BILLINGS – Stillwater Mining Company on Tuesday reported that 2010 was its best year in almost a decade, as the company benefited from strong platinum and palladium prices and renewed auto industry demand for the precious metals

Billings-based Stillwater released year-end figures that showed a 2010 profit of $50.4 million — rebounding from a 2009 loss of almost $9 million. Revenues were up more than 40 percent, to $555 million.

The year-end results follow the company’s purchase of a large platinum and palladium reserve in Ontario, the revival of a supply agreement with General Motors and Russian mining giant Norilsk Nickel’s sale of its majority stake in Stillwater.

Stillwater shares fell more than 6 percent, or $1.60, to $22.75 in morning trading. The company operates the only platinum and palladium mines in the U.S., in the Beartooth Mountains southwest of Billings.
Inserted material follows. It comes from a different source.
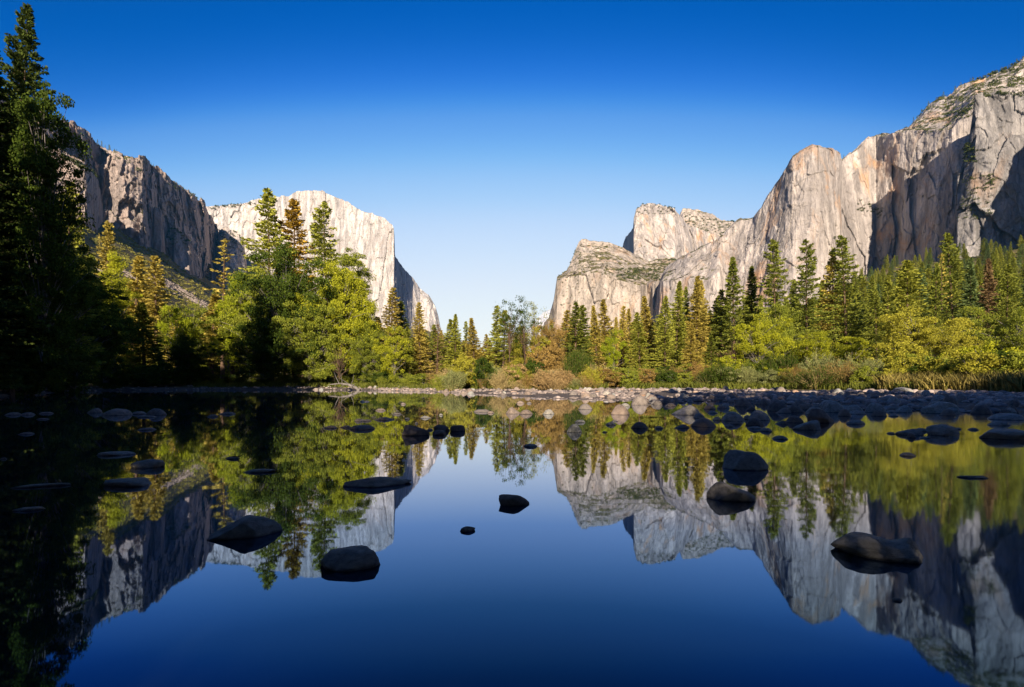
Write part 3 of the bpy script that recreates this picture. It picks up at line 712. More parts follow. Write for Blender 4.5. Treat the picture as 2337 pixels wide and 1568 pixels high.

Stillwater suffered in 2008 and 2009 when precious metals prices plummeted and a bankrupt General Motors cancelled its supply contract for palladium used to make catalytic converters.

But chief executive officer Frank McAllister said in a Tuesday conference call with investors that he expects the conditions that allowed the company to rebound will hold steady — unlike a short-lived palladium price spike seen a decade ago.

McAllister cited rising demand for automobiles from developing nations and the apparent depletion of a large stockpile of precious metals that had been held by the Russian government.

“Circumstances are fundamentally different today than they were a decade ago,” he said. “Today, rather than merely unbridled speculation, the basic principles of supply and demand appear to be the operative dynamic.”

The increase in revenues for 2010 came despite a drop in production from Stillwater’s mines near Nye and McLeod, by about 8.5 percent, to 485,100 ounces of platinum and palladium.

The average sales price increased from $549 an ounce to $721 an ounce. The company also saw an upswing in recycled platinum and palladium, from 251,000 ounces in 2009 to almost 400,000 ounces last year.